Commenting on the report, the ATC’s Chief Executive Officer Raisa McNab said: “The ATC evidence fully justified its position to include LSPs as a needed occupation and we are, of course, disappointed not to have the MAC immediately adopt our recommendations, but we will continue to lobby for language service providers to be able to fulfil the needs of the British economy and public sector, which indicates that over two thirds of UK language service companies have already experienced difficulties recruiting suitable workers for translator and interpreter roles, and expect their recruitment challenges to accelerate post-Brexit.

“Much remains to be done to raise the profile of the language services industry in the UK, and its vital relationship with stakeholders in both public and private sectors, but it’s encouraging to see that the shape of a future UK immigration policy, and the Shortage Occupation List within it, is far from formalised, as indicated in MAC’s review.”

While recommending a number of new occupations to be added to the SOL, the MAC has not upheld the ATC’s call to include translators and interpreters in the shortage list at this moment in time.

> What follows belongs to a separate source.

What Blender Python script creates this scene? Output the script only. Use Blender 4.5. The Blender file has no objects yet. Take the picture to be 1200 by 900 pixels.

Language services are critical for international trade as British exporters need a wide range of translation and interpreting services to bring their products and services to foreign markets successfully, essential for the UK’s competitiveness globally. According to the British Council, the ability to function in more than one language is increasingly being seen not just as enabling a basic transaction, but as a crucial component of a set of skills, attributes and knowledge required for success in the world today. Clearly, with a workforce of over 12,000 highly skilled people and a collective value of in excess of £1.2bn, the language services industry plays a significant role in the success of the UK economy.

In addition, with over 300 languages in use in the UK, the services of the UK’s 1,200 language service companies also ensure that the justice system, police and the National Health Service, among other statutory public services, have access to the information they need, when they need it, in whichever language they require.

“We also recognise the MAC’s consideration that a future immigration system may appear very different than its current presentation and as such, the ATC believes there is scope and reason to continue with our efforts to progress this further,” stated Raisa McNab.